This July Fourth, Celebrate How Universities Can Save America
Professor Justin Dyer describes how civic education in American universities can help restore Americans love of country, this Independence Day.
To no one’s surprise, a new poll commissioned by the Foundation for Individual Rights and Expression (FIRE) found that confidence in higher education is at an all-time low. Americans’ dissatisfaction with higher education has been in slow decline for more than a decade. Ubiquitous footage last spring of students parroting terrorist slogans while building campus encampments and occupying academic buildings only accelerated the collapse.
A reversal of this persistent downward trend is hard to imagine. Today, the possibility that a restoration of faith in higher education could help repair American self-government seems even more remote.
Dissatisfaction with higher education is partly rooted in the perception that universities have become ideological monocultures, devoid of diverse perspectives and voices and closed to the full range of reasonable views represented in our pluralistic society. Political scientist Jon Shields found in his research that conservatives now make up only 4% of historians, 3% of sociologists, and 2% of literature professors. In many departments, that effectively means there are none.
This disconnect between town and gown has weakened the ability of universities to fulfill their civic purpose by providing education that unites rather than divides. But public universities which once were central to strengthening our Republic and bridging our divides can be again.
Commonwealths are held together by common loves, as thinkers as far back as theologian and philosopher Augustine have recognized. A shared love of country is necessary for a healthy and stable political system that mediates our partisan disagreements while safeguarding freedom and prosperity.
Yet, we cannot love what we do not know, and the state of civic knowledge is abysmal. Less than half of all adult Americans can name the three branches of government, according to the recent Annenberg Civics Knowledge Survey; nineteen out of twenty cannot name the five freedoms or rights protected by the First Amendment.

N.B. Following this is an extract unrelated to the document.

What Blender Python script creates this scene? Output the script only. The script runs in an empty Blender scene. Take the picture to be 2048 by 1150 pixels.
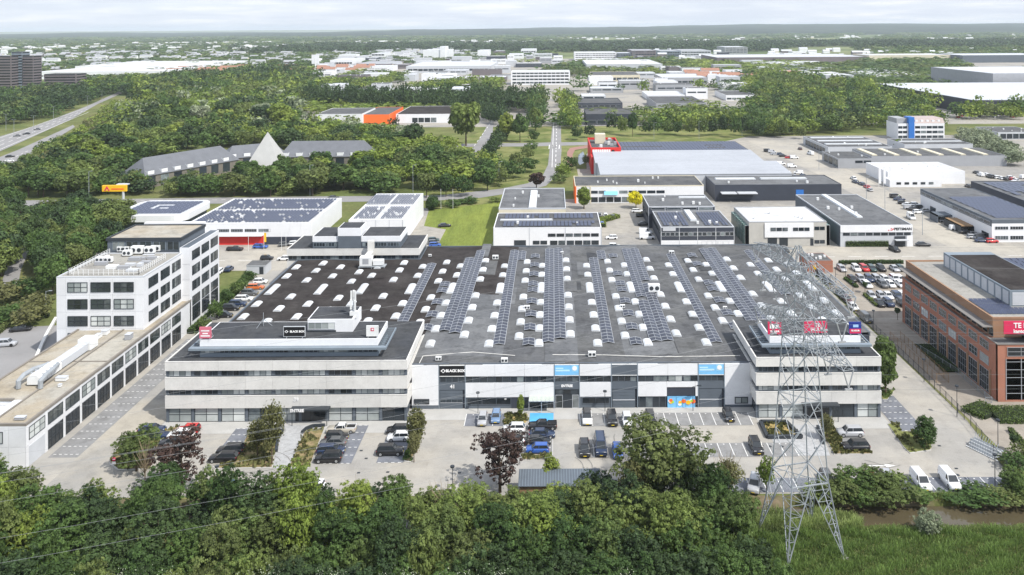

Many Americans do not love, and will not defend, what they do not understand. In one jarring Quinnipiac poll, 38% of Americans said, at the time of Putin’s invasion of Ukraine, that they would flee rather than fight if there were a similar ground invasion in the United States. Earlier this year, a similar percentage of Americans under the age of 30 registered their support for authoritarian alternatives to America’s constitutional republic.
We are confronted with daily evidence that our civic life — and our country’s survival — depends on patriotic, independent thinkers who know the principles that sustain their own freedom and are willing to defend them.
The need for knowledge and education that will sustain freedom is woven into America’s founding. Even before the state conventions had ratified the Constitution, some of the most prominent Framers began advocating for the creation of a national university to educate the Republic’s future leaders and unite people from different parts of the country.
George Washington took up the idea, in 1796, in his Annual Message to Congress. Others carried Washington’s ideas forward by creating new state universities. Typical were the first commissioners of the University of Virginia, including Thomas Jefferson and James Madison, who envisioned higher branches of education that would “form the statesmen, legislators, and judges, on which public prosperity and individual happiness are so much to depend.”
Two centuries later, in the midst of a crisis of confidence in higher education and America itself, there is reason for optimism. Public universities across the country are responding to our current anti-civics moment — defined by an unlearning of the rights and duties of citizenship — by creating new schools, institutes, and initiatives that prepare students for civic responsibility through the study of America’s founding principles, economic foundations, and history.
The leadership and knowledge provided by these civics schools is not purely academic. By combining practical experiences with classical education, these dynamic programs bring to campus a distinctly American spirit of enterprise. In doing so, they enable the students to build a future and meet the challenges of the present while being guided by the wisdom of the past.
Instilling this knowledge in the next generation rebuilds the foundation on which love for America can once again flourish. It is key to bridging our ideological differences, rebuilding trust, and reversing the polarization that threatens our nation. Amid widespread dissatisfaction, the renewal of civic education is one hopeful step toward recovering the purpose and promise of higher education. If we aim to revitalize and sustain the American experiment, there’s no better place to start.
Justin Dyer is the inaugural dean of the School of Civic Leadership at The University of Texas at Austin.